Showing that there exists infinitely many rational numbers $\frac{p}{q}$ satisfying $|x - p/q|\leq \frac{1}{q^{2+t}}$ for irrational $x$ and $t>0$

Question

Let $t>0$ be a fixed parameter and $x\in\mathbb{R}$ be an irrational number. I am trying to show that there exists infinitely many rational numbers $\frac{p}{q}$ such that $\left|x - \frac{p}{q}\right|\leq \frac{1}{q^{2 + t}}$. I was told that this claim follows almost immediately from contined fractions. Unfortunately I haven't really worked with continued fractions so I am clueless on how I should prove the result. The tricky part seems to be getting the $t$-dependence right to the upperbound.

An alternative approach would be to maybe use a proof by contradiction and the density of rational numbers, although I don't know what you really can say about the denominator of the rational numbers close enough to $x$.

Answer 1

Mathworker21 and Conrad gave examples showing that the assertion is false. In fact it is false for almost every $x$ according to Lebesgue measure (Of course they know this well, one example suffices to refute a general assertion.) This follows from Khinchin's theorem on metric Diophantine approximation [1], see also [2], [3]. As a special case of this theorem, we find that for every $\epsilon>0$ and almost every real $x$, there are only finitely many rational numbers $p/q$ such that $|x-p/q|< q^{-2-\epsilon}$. The statement in the previous line just uses the easy direction of Khinchin's theorem, which follows immediately from the first Borel-Cantelli Lemma.

[1] A. Khintchine, "Zur metrischen Theorie der diophantischen Approximationen" Math.

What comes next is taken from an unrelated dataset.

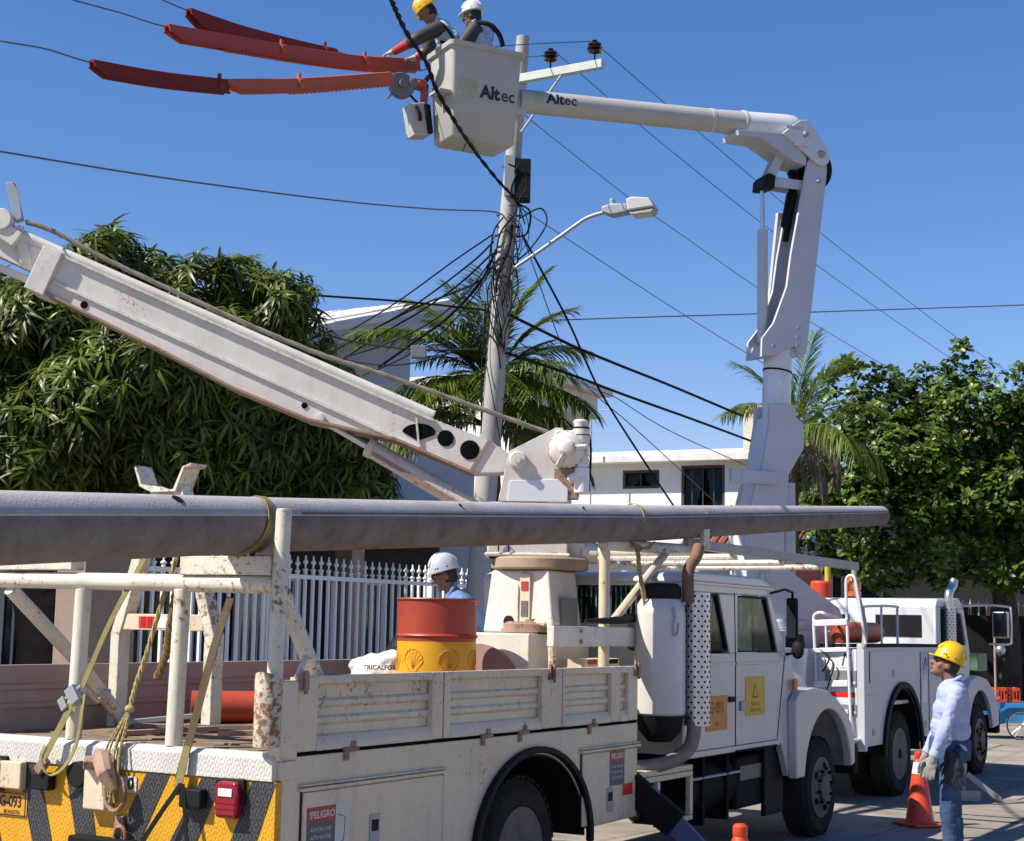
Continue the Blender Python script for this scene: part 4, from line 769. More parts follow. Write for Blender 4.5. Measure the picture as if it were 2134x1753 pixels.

Z. , 24 (1926) pp. 706–714

[2]https://en.wikipedia.org/wiki/Diophantine_approximation#Khinchin's_theorem_on_metric_Diophantine_approximation_and_extensions

[3] https://carmamaths.org/pdf/retreat2013/retreat2013-mumtaz_hussain.pdf

Answer 2

Let us consider the number set in the form of $\;\mathbf{z=\dfrac m{3q^n}},\;$ where $$\mathbf{n\in\mathbb N},\quad \mathbf{n>2+t},\quad m\in \mathbb Z.$$

Since the interval between the neighboring points of the building set is less than half of the given interval, then exists two or more points of the set, which belongs to the given interval. Let the left of obtained point is $\;\dfrac l{3q^n},\;$ then the next one is $\;\dfrac {l+1}{3q^n}.\;$

I.e., obtained a pair of the inner rational points of the given interval.

Calculating the center of the obtained interval, we can get two new intervals. $$\left(\dfrac{l}{3q^n},\dfrac {2l+1}{6q^n}\right), \left(\dfrac{2l+1}{6q^n}, \dfrac{l+1}{3q^n}\right).$$

Repeating pointed dichotomi procedure for each of the obtained intervals, easily to get arbitrary many rational numbers, which belongs to the given interval.

$\color{green}{\textbf{Appendium.}}$

Continued fractions defined by the formulas $$x=[q_0;q_1,q_2,\dots]=q_0+\cfrac1{q_1+\cfrac1{q_2+\dots}},$$ where $$q_0=\lfloor x\rfloor,\quad r_0 = x - q_0,\quad q_{s+1} =\genfrac\lfloor\rfloor{}01{r_s},\quad r_{s+1} = \dfrac1{r_s}-q_{s+1},\quad s=0,1\dots$$

Approximations of the number $x$ of the form $\dfrac{P_s}{Q_s}$ can be calculated using the formulas: $$P_0=1,\quad Q_0=0,\quad P_1=q_0,\quad Q_1=1,$$ $$P_{s+1}=q_{s+1}P_s+P_{s-1},\quad Q_{s+1}=q_{s+1}Q_s+Q_{s-1},\quad s=1,2,\dots$$

According to the logic of continued fractions (compact approximations of the number $x$), this process should not be infinite. Therefore, calculations should be terminated not only when the fractional part is zero, but also when the specified accuracy is reached.